Big Bounce - Recent Developments in The Theory

Recent Developments in The Theory

Martin Bojowald, an assistant professor of physics at Pennsylvania State University, published a study in July 2007 detailing work somewhat related to loop quantum gravity that claimed to mathematically solve the time before the Big Bang, which would give new weight to the oscillatory universe and Big Bounce theories.

One of the main problems with the Big Bang theory is that at the moment of the Big Bang, there is a singularity of zero volume and infinite energy. This is normally interpreted as the end of the physics as we know it; in this case, of the theory of general relativity. This is why one expects quantum effects to become important and avoid the singularity.

However, research in loop quantum cosmology purported to show that a previously existing universe collapsed, not to the point of singularity, but to a point before that where the quantum effects of gravity become so strongly repulsive that the universe rebounds back out, forming a new branch. Throughout this collapse and bounce, the evolution is unitary.

Bojowald also claims that some properties of the universe that collapsed to form ours can also be determined. Some properties of the prior universe are not determinable however due to some kind of uncertainty principle.

This work is still in its early stages and very speculative. Some extensions by further scientists have been published in Physical Review Letters.

In 2003, Peter Lynds has put forward a new cosmology model in which time is cyclic. In his theory our Universe will eventually stop expanding and then contract. Before becoming a singularity, as one would expect from Hawking's black hole theory, the Universe would bounce. Lynds claims that a singularity would violate the second law of thermodynamics and this stops the Universe from being bounded by singularities. The Big Crunch would be avoided with a new Big Bang. Lynds suggests the exact history of the Universe would be repeated in each cycle in an eternal recurrence. Some critics argue that while the Universe may be cyclic, the histories would all be variants. Lynds' theory has been dismissed by mainstream physicists for the lack of a mathematical model behind its philosophical considerations.

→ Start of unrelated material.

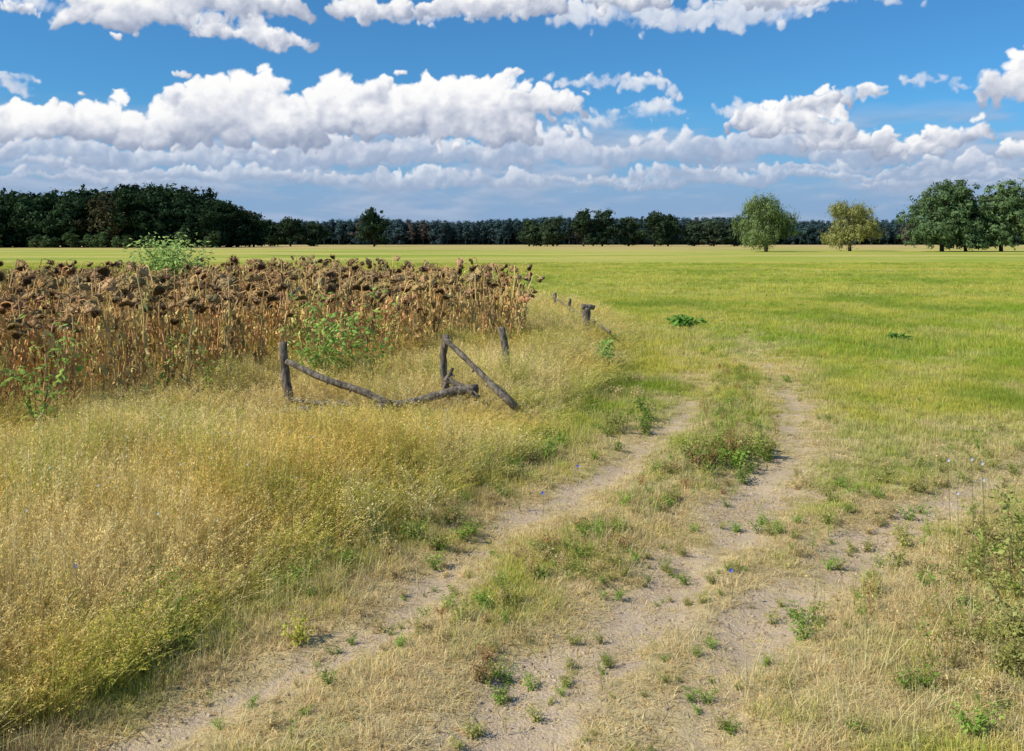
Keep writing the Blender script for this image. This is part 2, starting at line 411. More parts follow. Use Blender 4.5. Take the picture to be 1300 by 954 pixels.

In 2011, Nikodem Popławski showed that a nonsingular Big Bounce appears naturally in the Einstein-Cartan-Sciama-Kibble theory of gravity. This theory extends general relativity by removing a constraint of the symmetry of the affine connection and regarding its antisymmetric part, the torsion tensor, as a dynamical variable. The minimal coupling between torsion and Dirac spinors generates a spin-spin interaction which is significant in fermionic matter at extremely high densities. Such an interaction averts the unphysical Big Bang singularity, replacing it with a cusp-like bounce at a finite minimum scale factor, before which the Universe was contracting. This scenario also explains why the present Universe at largest scales appears spatially flat, homogeneous and isotropic, providing a physical alternative to cosmic inflation.